‘I let them cut me, your words.’ ‘You wanted a puppet, a play-thing.’
Nordic actress and writer Disa Anderson brings her new play about a young, dysfunctional relationship triangle to the Old Red Lion Theatre. Running at 35minutes it follows the main house production and is well worth hanging on for.

Joanna (played by Anderson) is seventeen when her apparently more sophisticated friend introduces her to a dominating man in his twenties. She is nieve, he is controlling and the attraction is instant. As Joanna points out in direct address monologues that punctuate the drama, fear and attraction have similar responses.

If this is an exploration of domestic violence which it claims to be, we’re talking about controlling, critical behaviour rather than overt violence or distress. Over time this kind of relationship can be extremely destructive but in such a short show, with multiple short scenes, the drama fails to ignite a real sense of threat and we are left wondering why Joanna seems quite so traumatised.

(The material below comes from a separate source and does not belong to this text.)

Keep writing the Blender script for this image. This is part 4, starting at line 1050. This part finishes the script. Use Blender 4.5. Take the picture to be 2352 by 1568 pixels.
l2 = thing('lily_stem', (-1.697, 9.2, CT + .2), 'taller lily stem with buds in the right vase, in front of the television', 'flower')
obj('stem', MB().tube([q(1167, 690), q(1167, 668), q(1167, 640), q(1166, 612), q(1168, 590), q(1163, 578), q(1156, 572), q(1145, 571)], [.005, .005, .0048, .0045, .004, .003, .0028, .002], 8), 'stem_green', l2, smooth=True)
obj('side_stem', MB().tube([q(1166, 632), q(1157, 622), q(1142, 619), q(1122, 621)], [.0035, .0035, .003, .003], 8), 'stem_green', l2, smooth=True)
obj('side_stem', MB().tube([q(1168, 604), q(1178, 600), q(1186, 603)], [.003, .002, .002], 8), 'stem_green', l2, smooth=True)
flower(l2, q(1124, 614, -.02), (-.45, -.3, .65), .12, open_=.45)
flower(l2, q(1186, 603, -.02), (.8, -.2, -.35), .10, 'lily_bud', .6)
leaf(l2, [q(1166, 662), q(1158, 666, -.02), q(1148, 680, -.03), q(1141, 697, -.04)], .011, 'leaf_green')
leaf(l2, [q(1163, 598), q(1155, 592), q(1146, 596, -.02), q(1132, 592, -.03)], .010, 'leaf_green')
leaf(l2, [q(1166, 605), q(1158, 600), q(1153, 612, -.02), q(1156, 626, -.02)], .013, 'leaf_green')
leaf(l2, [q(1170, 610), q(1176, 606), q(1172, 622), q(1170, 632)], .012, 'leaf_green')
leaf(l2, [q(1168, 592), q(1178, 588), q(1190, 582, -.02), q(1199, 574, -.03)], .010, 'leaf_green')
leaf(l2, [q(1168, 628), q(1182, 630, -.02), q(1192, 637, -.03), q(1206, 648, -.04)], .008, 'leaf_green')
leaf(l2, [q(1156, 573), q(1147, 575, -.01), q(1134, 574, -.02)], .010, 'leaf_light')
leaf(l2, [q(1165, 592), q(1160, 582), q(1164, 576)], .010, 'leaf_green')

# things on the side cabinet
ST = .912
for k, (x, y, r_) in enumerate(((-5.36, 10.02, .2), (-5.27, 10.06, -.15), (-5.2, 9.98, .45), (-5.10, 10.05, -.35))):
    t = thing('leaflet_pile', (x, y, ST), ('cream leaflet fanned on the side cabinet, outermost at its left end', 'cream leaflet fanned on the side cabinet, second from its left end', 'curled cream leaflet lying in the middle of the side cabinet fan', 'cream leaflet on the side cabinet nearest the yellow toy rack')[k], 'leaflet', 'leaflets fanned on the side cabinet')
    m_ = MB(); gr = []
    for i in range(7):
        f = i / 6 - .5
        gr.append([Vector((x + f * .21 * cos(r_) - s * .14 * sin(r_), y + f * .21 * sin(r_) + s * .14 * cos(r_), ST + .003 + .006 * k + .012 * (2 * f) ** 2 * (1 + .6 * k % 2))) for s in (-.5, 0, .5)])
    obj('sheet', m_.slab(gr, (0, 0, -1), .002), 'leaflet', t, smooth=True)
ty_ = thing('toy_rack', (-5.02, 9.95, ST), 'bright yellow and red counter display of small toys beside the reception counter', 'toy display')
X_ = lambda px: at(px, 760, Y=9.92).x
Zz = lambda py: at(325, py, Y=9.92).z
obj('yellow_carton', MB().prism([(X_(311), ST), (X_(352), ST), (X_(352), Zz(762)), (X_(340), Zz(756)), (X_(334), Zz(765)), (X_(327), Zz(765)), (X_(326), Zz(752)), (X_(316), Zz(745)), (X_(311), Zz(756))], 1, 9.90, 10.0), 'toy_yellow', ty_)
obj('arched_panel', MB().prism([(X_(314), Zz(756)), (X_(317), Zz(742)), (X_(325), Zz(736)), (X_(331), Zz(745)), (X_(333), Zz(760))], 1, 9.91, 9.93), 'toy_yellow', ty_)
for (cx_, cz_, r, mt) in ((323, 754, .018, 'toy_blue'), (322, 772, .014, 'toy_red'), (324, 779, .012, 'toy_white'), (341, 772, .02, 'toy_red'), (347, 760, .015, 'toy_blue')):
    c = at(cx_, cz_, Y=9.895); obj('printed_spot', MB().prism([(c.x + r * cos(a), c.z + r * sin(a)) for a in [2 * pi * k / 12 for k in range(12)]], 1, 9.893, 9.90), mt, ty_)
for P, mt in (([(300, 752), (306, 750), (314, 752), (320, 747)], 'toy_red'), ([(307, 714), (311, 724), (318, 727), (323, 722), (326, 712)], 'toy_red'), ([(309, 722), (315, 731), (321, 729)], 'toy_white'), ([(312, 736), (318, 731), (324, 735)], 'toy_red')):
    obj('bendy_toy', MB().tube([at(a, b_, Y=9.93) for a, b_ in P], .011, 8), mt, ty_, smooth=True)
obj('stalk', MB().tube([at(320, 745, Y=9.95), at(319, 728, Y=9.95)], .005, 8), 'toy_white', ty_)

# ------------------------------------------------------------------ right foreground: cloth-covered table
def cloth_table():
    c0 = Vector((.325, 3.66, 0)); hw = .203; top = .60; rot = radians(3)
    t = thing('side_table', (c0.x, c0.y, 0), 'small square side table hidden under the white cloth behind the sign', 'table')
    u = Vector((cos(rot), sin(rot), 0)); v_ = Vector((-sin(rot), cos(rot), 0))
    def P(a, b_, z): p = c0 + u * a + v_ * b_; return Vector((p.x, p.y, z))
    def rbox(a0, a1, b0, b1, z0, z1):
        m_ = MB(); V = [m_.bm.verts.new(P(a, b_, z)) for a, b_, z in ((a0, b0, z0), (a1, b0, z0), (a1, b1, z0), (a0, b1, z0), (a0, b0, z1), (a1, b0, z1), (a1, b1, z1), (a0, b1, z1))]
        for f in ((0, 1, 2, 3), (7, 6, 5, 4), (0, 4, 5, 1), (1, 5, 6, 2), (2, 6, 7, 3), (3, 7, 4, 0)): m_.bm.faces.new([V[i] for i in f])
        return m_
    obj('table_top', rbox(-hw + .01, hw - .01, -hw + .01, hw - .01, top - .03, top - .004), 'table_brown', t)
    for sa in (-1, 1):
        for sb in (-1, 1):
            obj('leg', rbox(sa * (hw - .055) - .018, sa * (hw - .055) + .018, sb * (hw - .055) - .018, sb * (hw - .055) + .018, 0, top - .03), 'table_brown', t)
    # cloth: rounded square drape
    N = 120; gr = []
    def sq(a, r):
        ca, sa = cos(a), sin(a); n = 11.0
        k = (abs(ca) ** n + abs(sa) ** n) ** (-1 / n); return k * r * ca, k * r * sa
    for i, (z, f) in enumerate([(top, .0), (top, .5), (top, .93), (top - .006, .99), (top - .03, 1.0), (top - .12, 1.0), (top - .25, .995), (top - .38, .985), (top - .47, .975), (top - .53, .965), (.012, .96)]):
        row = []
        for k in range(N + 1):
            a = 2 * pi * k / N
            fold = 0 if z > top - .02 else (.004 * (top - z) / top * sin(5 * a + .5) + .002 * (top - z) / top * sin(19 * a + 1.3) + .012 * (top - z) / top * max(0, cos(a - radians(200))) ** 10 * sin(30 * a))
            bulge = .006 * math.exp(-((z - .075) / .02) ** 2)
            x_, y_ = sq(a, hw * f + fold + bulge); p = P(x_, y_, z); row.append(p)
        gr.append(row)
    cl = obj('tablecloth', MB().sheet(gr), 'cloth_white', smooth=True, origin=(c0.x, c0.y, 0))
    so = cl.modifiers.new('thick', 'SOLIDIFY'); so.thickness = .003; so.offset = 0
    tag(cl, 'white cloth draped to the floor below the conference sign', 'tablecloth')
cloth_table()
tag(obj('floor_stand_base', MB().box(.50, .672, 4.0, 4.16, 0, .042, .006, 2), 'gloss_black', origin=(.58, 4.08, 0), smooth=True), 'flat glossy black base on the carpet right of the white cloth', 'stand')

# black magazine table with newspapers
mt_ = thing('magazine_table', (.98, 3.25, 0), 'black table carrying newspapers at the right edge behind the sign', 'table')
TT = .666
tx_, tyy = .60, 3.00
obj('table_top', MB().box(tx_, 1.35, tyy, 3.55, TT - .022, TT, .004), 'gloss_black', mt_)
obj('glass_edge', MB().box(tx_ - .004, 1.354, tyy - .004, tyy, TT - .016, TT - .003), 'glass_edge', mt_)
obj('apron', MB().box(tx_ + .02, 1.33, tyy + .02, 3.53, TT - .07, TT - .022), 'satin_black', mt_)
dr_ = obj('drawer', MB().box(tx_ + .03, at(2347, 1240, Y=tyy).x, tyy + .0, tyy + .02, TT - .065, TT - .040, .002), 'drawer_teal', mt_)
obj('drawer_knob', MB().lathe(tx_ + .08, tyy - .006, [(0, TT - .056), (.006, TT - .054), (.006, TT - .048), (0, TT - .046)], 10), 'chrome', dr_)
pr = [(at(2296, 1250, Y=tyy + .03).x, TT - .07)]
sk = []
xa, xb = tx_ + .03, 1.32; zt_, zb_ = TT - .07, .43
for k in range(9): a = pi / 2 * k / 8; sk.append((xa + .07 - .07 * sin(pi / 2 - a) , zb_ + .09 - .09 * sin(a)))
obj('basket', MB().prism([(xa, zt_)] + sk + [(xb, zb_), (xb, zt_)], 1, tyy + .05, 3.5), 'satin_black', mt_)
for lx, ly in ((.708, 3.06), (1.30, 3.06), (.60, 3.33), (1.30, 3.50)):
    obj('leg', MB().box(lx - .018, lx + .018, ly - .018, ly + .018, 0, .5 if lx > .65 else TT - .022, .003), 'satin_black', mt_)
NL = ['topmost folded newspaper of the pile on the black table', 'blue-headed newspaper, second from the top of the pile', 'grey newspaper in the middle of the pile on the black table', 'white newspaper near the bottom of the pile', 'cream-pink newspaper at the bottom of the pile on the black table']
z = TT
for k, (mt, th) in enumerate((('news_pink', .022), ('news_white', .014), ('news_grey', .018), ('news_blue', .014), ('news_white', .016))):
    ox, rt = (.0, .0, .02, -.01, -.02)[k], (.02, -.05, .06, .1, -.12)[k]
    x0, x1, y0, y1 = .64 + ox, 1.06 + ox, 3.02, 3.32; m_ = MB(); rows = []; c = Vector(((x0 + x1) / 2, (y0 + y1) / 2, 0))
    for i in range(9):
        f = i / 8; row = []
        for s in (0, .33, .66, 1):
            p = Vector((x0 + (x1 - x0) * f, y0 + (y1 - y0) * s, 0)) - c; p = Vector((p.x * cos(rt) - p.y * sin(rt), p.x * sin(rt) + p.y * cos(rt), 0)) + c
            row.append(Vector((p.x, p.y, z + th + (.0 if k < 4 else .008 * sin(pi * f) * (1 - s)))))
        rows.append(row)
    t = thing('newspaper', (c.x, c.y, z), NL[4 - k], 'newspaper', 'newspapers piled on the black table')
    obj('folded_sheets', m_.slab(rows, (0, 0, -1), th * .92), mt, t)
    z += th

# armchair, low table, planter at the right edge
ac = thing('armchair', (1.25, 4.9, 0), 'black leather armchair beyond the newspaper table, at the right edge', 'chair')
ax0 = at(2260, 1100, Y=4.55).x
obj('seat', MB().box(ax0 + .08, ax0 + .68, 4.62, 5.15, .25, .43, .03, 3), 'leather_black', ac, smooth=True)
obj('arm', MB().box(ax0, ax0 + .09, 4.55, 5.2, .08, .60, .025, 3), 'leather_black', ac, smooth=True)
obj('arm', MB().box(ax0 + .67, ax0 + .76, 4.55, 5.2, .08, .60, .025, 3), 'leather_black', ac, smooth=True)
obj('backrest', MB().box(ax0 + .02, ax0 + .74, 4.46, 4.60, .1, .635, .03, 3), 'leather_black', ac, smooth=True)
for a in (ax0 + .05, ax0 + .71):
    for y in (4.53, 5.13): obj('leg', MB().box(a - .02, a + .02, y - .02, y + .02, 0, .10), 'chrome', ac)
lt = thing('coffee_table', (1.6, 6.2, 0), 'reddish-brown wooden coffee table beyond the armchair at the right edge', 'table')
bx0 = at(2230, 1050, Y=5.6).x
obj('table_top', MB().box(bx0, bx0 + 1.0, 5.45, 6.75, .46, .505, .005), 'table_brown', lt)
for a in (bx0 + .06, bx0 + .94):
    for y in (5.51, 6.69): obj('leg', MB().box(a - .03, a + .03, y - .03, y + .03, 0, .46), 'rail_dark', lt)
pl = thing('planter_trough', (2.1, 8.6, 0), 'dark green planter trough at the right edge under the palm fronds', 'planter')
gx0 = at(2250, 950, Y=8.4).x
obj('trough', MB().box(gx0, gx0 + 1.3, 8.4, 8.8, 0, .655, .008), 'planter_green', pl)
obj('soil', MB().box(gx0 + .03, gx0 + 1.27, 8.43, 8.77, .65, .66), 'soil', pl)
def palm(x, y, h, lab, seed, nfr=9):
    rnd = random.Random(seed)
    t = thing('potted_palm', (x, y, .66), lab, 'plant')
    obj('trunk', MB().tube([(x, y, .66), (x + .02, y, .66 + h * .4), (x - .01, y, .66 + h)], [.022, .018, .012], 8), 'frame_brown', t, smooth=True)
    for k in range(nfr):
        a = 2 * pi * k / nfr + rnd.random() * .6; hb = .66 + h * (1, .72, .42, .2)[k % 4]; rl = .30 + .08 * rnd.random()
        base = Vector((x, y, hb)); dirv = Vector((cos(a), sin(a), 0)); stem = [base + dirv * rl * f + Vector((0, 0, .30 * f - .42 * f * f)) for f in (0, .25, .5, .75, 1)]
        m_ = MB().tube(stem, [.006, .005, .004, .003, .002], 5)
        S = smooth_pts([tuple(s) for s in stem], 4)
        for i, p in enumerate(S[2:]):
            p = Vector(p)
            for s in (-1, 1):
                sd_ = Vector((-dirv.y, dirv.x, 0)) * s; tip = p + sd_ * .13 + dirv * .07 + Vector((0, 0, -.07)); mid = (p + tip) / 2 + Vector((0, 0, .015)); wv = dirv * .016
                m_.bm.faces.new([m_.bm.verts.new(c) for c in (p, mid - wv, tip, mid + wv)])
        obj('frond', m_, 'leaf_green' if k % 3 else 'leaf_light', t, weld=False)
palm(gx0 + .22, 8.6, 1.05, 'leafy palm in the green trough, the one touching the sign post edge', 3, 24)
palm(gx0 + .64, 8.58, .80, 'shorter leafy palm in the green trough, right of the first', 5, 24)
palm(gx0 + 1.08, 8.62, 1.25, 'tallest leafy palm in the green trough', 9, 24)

Joshua Stretton is convincing as Jack though never frightening and Anderson captures a vulnerable idealism. The impression is of an early relationship that doesn’t work, damaging to Joanna’s self esteem but not traumatising. She is young and innocent but far from powerless.

That said it’s a very watchable – the use of dance to express the physical intimacy of relationships are affective and much of the dialogue has a pleasing poetic quality. It will be interesting to see what Frigg Theatre do next.